Other reports recounted erratic behavior of the Governor that could have indicated the upcoming turmoil. Not long after assuming his position, for example, he told the Republican State Assembly leader, “I’m a f_____ steamroller, and I’ll roll over you.” He also attacked the ethics of New York City Mayor Michael Bloomberg when disagreeing over policy.
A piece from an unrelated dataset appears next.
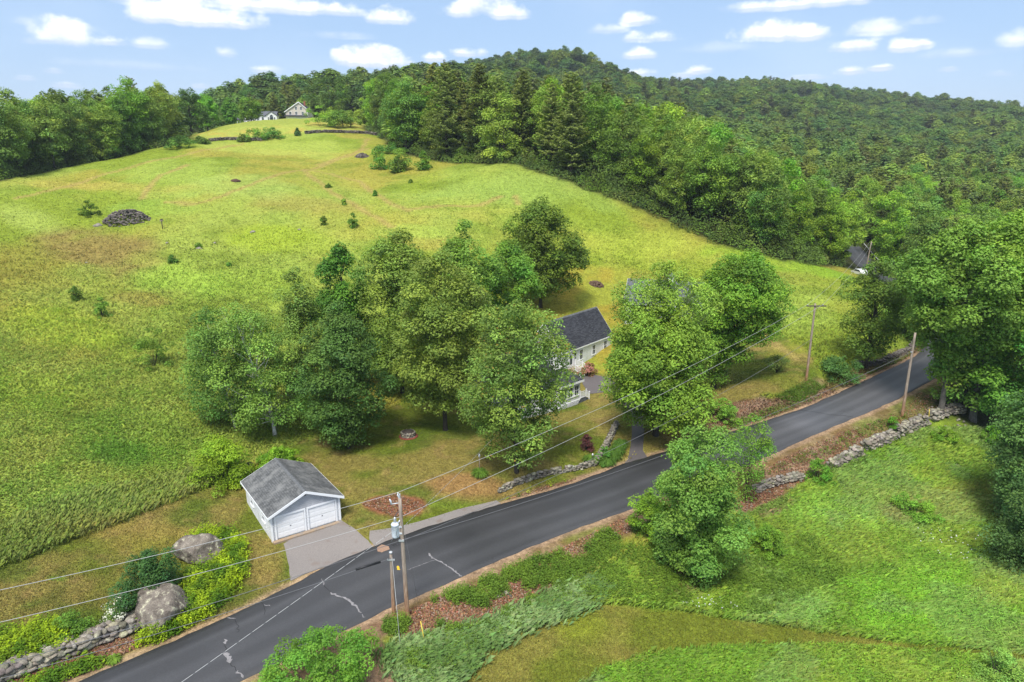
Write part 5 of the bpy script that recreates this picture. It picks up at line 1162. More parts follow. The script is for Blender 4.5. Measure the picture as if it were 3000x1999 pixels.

It seems that for Mr. Spitzer, touting his ethics and familiarity with the legal system only made his fall from grace harder. The decision to step down from his position could not have been easy, but to stay would have been the height of hypocrisy. No one is above the law in America and Spitzer will experience the consequences of being arrogant enough to believe that he was. In some ways, Spitzer’s situation harkens back to that of President Bill Clinton, though Mr. Clinton did not pay for his womanizing escapades, he just lied about them. Sex scandals seem to be common these days among the ambitious leaders of nations. French President Sarcozy experienced his own scandal when, within months of taking office, he divorced his wife and met a model with whom he had a whirlwind four month courtship and marriage. Perhaps this is indicative of the devil-may-care attitude necessary to enter the current political arena.

While the scandal continues to rock New York, Senator Hillary Clinton (D-NY) is probably cursing the adultery that will damper her career ambitions. Through Spitzer’s resignation, she lost a desperately needed superdelegate in what will be the race of her political life.